Data entries:
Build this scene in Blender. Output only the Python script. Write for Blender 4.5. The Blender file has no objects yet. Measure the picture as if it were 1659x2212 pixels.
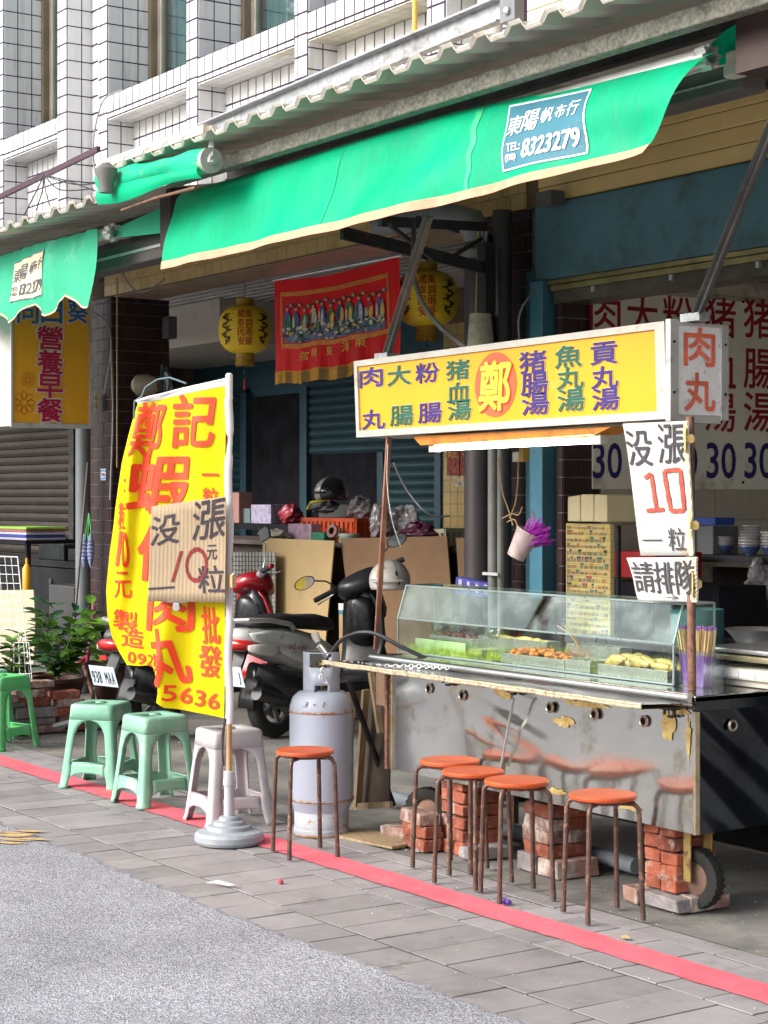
import bpy, bmesh, math, random
from mathutils import Vector, Matrix, geometry
random.seed(7)
R = math.radians
S = bpy.context.scene
COL = S.collection
# ---------------------------------------------------------------- camera
cd = bpy.data.cameras.new('camera'); cam = bpy.data.objects.new('camera', cd); COL.objects.link(cam)
cd.sensor_fit = 'VERTICAL'; cd.sensor_height = 36.0; cd.lens = 64.55; cd.shift_y = -0.0131; cd.clip_end = 500
FW = Vector((-.8286, .5598, 0)).normalized(); RT = Vector((.5598, .8286, 0)).normalized()
cam.location = (0, 0, 1.6)
cam.rotation_euler = Matrix((RT, Vector((0, 0, 1)), -FW)).transposed().to_euler()
S.camera = cam
# ---------------------------------------------------------------- world, sun, exposure
SUN_EL, SUN_AZ = 33, 192          # azimuth of the sun, degrees clockwise from +Y
w = bpy.data.worlds.new('World'); S.world = w; w.use_nodes = True
nt = w.node_tree; nt.nodes.clear()
sky = nt.nodes.new('ShaderNodeTexSky'); sky.sky_type = 'NISHITA'; sky.sun_disc = False
sky.sun_elevation = R(SUN_EL); sky.sun_rotation = R(SUN_AZ); sky.air_density = 1.0; sky.dust_density = 6.0; sky.ozone_density = 1.0
hs = nt.nodes.new('ShaderNodeHueSaturation'); hs.inputs['Saturation'].default_value = .38
bg = nt.nodes.new('ShaderNodeBackground'); bg.inputs['Strength'].default_value = .15
wo = nt.nodes.new('ShaderNodeOutputWorld')
nt.links.new(sky.outputs[0], hs.inputs['Color']); nt.links.new(hs.outputs[0], bg.inputs[0]); nt.links.new(bg.outputs[0], wo.inputs[0])
sl = bpy.data.lights.new('sun', 'SUN'); sl.energy = .85; sl.angle = R(40); sl.color = (1, .965, .92)
so = bpy.data.objects.new('sun', sl); COL.objects.link(so)
a = R(SUN_AZ); e = R(SUN_EL)
sd = Vector((math.sin(a) * math.cos(e), math.cos(a) * math.cos(e), math.sin(e)))
so.rotation_euler = sd.to_track_quat('Z', 'Y').to_euler()
S.cycles.max_bounces = 16; S.cycles.diffuse_bounces = 8; S.cycles.transparent_max_bounces = 24
S.view_settings.view_transform = 'Standard'; S.view_settings.look = 'None'
S.view_settings.exposure = 1.02; S.view_settings.gamma = 1; S.view_settings.use_curve_mapping = False

# ---------------------------------------------------------------- survey of the photograph: sight line met with a real plane
def _d(px, py):
    a = (px - 829.5) / 3966.
    return Vector((-.8286 + .5598 * a, .5598 + .8286 * a, (1077. - py) / 3966.))
def wy(px, py, Y):
    v = _d(px, py); return Vector((0, 0, 1.6)) + v * (Y / v.y)
def wx(px, py, X):
    v = _d(px, py); return Vector((0, 0, 1.6)) + v * (X / v.x)
def wz(px, py, z=0.):
    v = _d(px, py); return Vector((0, 0, 1.6)) + v * ((z - 1.6) / v.z)
def prj(p):
    p = Vector(p) - Vector((0, 0, 1.6)); D = p.dot(FW)
    if D < .2: return (-9999, -9999, D)
    return (829.5 + 3966 * p.dot(RT) / D, 1077 - 3966 * p.z / D, D)

# ---------------------------------------------------------------- materials
MC = {}
def M(name, col, rough=.6, metal=0., var=.12, vs=5., bump=0., bs=80., rnd=0., dirt=None, rust=None, coat=0., spec=.5, emit=None, detail=5, stretch=None):
    """procedural surface: base colour varied by noise in world space, optional dirt (colour, amount, scale), bump"""
    if name in MC: return MC[name]
    m = bpy.data.materials.new(name); m.use_nodes = True; t = m.node_tree; N = t.nodes; L = t.links
    b = N['Principled BSDF']
    b.inputs['Metallic'].default_value = metal; b.inputs['Roughness'].default_value = rough
    b.inputs['Specular IOR Level'].default_value = spec
    if coat: b.inputs['Coat Weight'].default_value = coat; b.inputs['Coat Roughness'].default_value = .08
    geo = N.new('ShaderNodeNewGeometry'); src = geo.outputs['Position']
    if stretch:
        mp = N.new('ShaderNodeMapping'); mp.inputs['Scale'].default_value = stretch; L.new(src, mp.inputs['Vector']); src = mp.outputs[0]
    def noise(sc, det=detail, ro=.6):
        n = N.new('ShaderNodeTexNoise'); n.inputs['Scale'].default_value = sc; n.inputs['Detail'].default_value = det; n.inputs['Roughness'].default_value = ro
        L.new(src, n.inputs['Vector']); return n.outputs['Fac']
    def mix(fac, ca, cb, bt='MIX'):
        x = N.new('ShaderNodeMix'); x.data_type = 'RGBA'; x.blend_type = bt
        for i, v in ((0, fac), (6, ca), (7, cb)):
            if hasattr(v, 'is_linked'): L.new(v, x.inputs[i])
            else: x.inputs[i].default_value = v if i == 0 else (*v[:3], 1)
        return x.outputs[2]
    def ramp(f, a0, a1):
        r = N.new('ShaderNodeMapRange'); r.inputs[1].default_value = a0; r.inputs[2].default_value = a1; L.new(f, r.inputs[0]); return r.outputs[0]
    lo = tuple(c * (1 - var * 1.6) for c in col); hi = tuple(min(1, c * (1 + var * 1.2)) for c in col)
    c = mix(ramp(noise(vs), .3, .7), lo, hi)
    if rnd:
        oi = N.new('ShaderNodeObjectInfo'); hv = N.new('ShaderNodeHueSaturation')
        mr = N.new('ShaderNodeMapRange'); mr.inputs[3].default_value = 1 - rnd; mr.inputs[4].default_value = 1 + rnd
        L.new(oi.outputs['Random'], mr.inputs[0]); L.new(mr.outputs[0], hv.inputs['Value']); L.new(c, hv.inputs['Color']); c = hv.outputs[0]
    if dirt:
        c = mix(ramp(noise(dirt[2], 8, .7), .62 - dirt[1] * .3, .72 - dirt[1] * .2), c, dirt[0])
    if rust:
        f = ramp(noise(rust[2], 10, .75), .66 - rust[1] * .3, .70 - rust[1] * .3)
        c = mix(f, c, rust[0])
        if metal:
            inv = N.new('ShaderNodeMath'); inv.operation = 'MULTIPLY_ADD'; inv.inputs[1].default_value = -metal; inv.inputs[2].default_value = metal
            L.new(f, inv.inputs[0]); L.new(inv.outputs[0], b.inputs['Metallic'])
    L.new(c, b.inputs['Base Color'])
    rr = N.new('ShaderNodeMapRange'); rr.inputs[3].default_value = max(.02, rough - .1); rr.inputs[4].default_value = min(1, rough + .1)
    L.new(noise(vs * 3), rr.inputs[0]); L.new(rr.outputs[0], b.inputs['Roughness'])
    if bump:
        bp = N.new('ShaderNodeBump'); bp.inputs['Strength'].default_value = min(1, bump); bp.inputs['Distance'].default_value = .01 * max(1, bump)
        L.new(noise(bs, 6), bp.inputs['Height']); L.new(bp.outputs[0], b.inputs['Normal'])
    if emit: b.inputs['Emission Color'].default_value = (*emit[0], 1); b.inputs['Emission Strength'].default_value = emit[1]
    MC[name] = m; return m

def glass_mat(name, tint=(.9, .97, .95), rough=.02, alpha=.3):
    """thin sheet glass: clear sheet mixed with a mirror by angle"""
    if name in MC: return MC[name]
    m = bpy.data.materials.new(name); m.use_nodes = True; t = m.node_tree; N = t.nodes; L = t.links; N.clear()
    tr = N.new('ShaderNodeBsdfTransparent'); tr.inputs[0].default_value = (*tint, 1)
    gl = N.new('ShaderNodeBsdfGlossy'); gl.inputs['Roughness'].default_value = rough; gl.inputs[0].default_value = (.9, .97, .95, 1)
    lw = N.new('ShaderNodeLayerWeight'); lw.inputs[0].default_value = .5; pw = N.new('ShaderNodeMath'); pw.operation = 'POWER'; pw.inputs[1].default_value = 4.; L.new(lw.outputs['Facing'], pw.inputs[0])
    mm = N.new('ShaderNodeMath'); mm.operation = 'MULTIPLY_ADD'; mm.inputs[1].default_value = .9
    gg = N.new('ShaderNodeNewGeometry'); gn = N.new('ShaderNodeTexNoise'); gn.inputs['Scale'].default_value = 9; gn.inputs['Detail'].default_value = 7; L.new(gg.outputs['Position'], gn.inputs['Vector'])
    gm_ = N.new('ShaderNodeMapRange'); gm_.inputs[1].default_value = .42; gm_.inputs[2].default_value = .75; gm_.inputs[3].default_value = alpha; gm_.inputs[4].default_value = alpha + .10; L.new(gn.outputs['Fac'], gm_.inputs[0]); L.new(gm_.outputs[0], mm.inputs[2])
    g2 = N.new('ShaderNodeMapRange'); g2.inputs[1].default_value = .45; g2.inputs[2].default_value = .7; g2.inputs[3].default_value = rough; g2.inputs[4].default_value = rough + .25; L.new(gn.outputs['Fac'], g2.inputs[0]); L.new(g2.outputs[0], gl.inputs['Roughness'])
    mx = N.new('ShaderNodeMixShader'); o = N.new('ShaderNodeOutputMaterial')
    L.new(pw.outputs[0], mm.inputs[0]); L.new(mm.outputs[0], mx.inputs[0]); L.new(tr.outputs[0], mx.inputs[1]); L.new(gl.outputs[0], mx.inputs[2]); L.new(mx.outputs[0], o.inputs[0])
    MC[name] = m; return m

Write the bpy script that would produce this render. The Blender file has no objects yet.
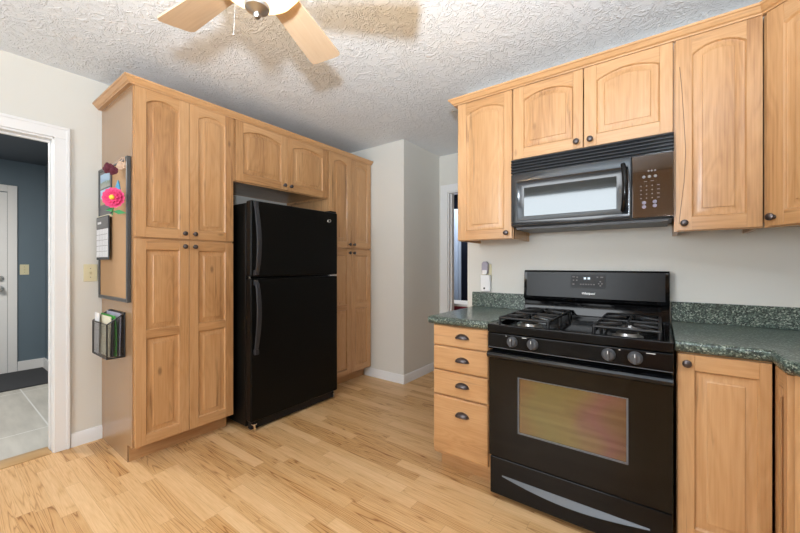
import bpy, bmesh, math, random
from mathutils import Vector, Matrix
from mathutils.geometry import tessellate_polygon
random.seed(7)
R = math.radians
PI = math.pi
S = bpy.context.scene
COL = S.collection

# ------------------------------------------------------------------ camera, world, lights, exposure
CAM_H = 1.2213
cd = bpy.data.cameras.new('camera'); cam = bpy.data.objects.new('camera', cd); COL.objects.link(cam)
cd.sensor_width = 36.0; cd.lens = 351.75 / 800 * 36.0
cd.shift_y = -(266.5 - 264.74) / 800
cd.clip_start = 0.02
cam.location = (0, 0, CAM_H); cam.rotation_euler = (R(90), 0, 0.6346)
S.camera = cam
w = bpy.data.worlds.new('world'); S.world = w; w.use_nodes = True
w.node_tree.nodes['Background'].inputs[0].default_value = (0.75, 0.87, 1.0, 1)
w.node_tree.nodes['Background'].inputs[1].default_value = 1.0
S.view_settings.view_transform = 'Standard'; S.view_settings.look = 'None'
S.view_settings.exposure = 0.12; S.view_settings.gamma = 1.0
S.view_settings.use_curve_mapping = False

def lamp(name, kind, loc, energy, color=(1, 1, 1), rot=(0, 0, 0), **kw):
    l = bpy.data.lights.new(name, kind); l.energy = energy; l.color = color
    for k, v in kw.items(): setattr(l, k, v)
    o = bpy.data.objects.new(name, l); COL.objects.link(o); o.location = loc; o.rotation_euler = rot
    return o
# daylight through the big window behind the photographer
lamp('window_daylight', 'AREA', (-1.26, -1.915, 1.64), 62, (0.93, 0.97, 1.0), (R(90), 0, 0), shape='RECTANGLE', size=1.66, size_y=1.5)
# the photographer's flash on the camera, bounced off the ceiling
lamp('bounce_flash', 'SPOT', (0.05, -0.13, 1.52), 300, (0.78, 0.895, 1.0), (R(150), 0, R(36)), spot_size=R(150), spot_blend=0.9, shadow_soft_size=0.05)
# lamp inside the glass bowl of the ceiling fan
lamp('fan_bulb', 'POINT', (-0.995, 0.60, 2.138), 30, (1.0, 0.72, 0.42), shadow_soft_size=0.022)
# added unseen fill lamps for the entry room and the room past the hall
lamp('entry_room_fill', 'AREA', (-4.4, -0.3, 2.36), 46, (1.0, 0.95, 0.88), (0, 0, 0), shape='RECTANGLE', size=0.5, size_y=0.5)
lamp('far_room_fill', 'AREA', (-2.3, 4.2, 2.40), 20, (1.0, 0.97, 0.93), (0, 0, 0), shape='RECTANGLE', size=0.4, size_y=0.4)

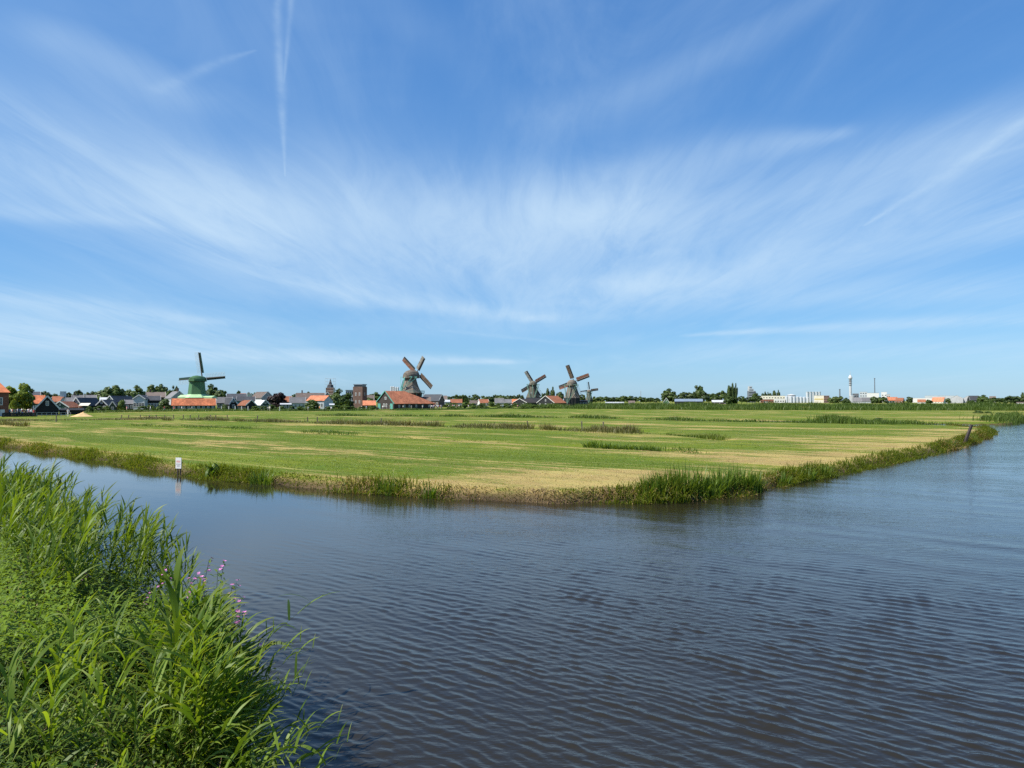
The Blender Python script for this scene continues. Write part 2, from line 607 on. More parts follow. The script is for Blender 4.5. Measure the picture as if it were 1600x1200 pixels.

Exercise goal:
Review the preceding data and report every line that includes the string "script".

The completed task:
Build this scene in Blender. Output only the Python script. Write for Blender 4.5. The Blender file has no objects yet. Measure the picture as if it were 1659x2212 pixels.
Write the bpy script that would produce this render. The Blender file has no objects yet.
The Blender Python script for this scene continues. Write part 2, from line 607 on. More parts follow. The script is for Blender 4.5. Measure the picture as if it were 1600x1200 pixels.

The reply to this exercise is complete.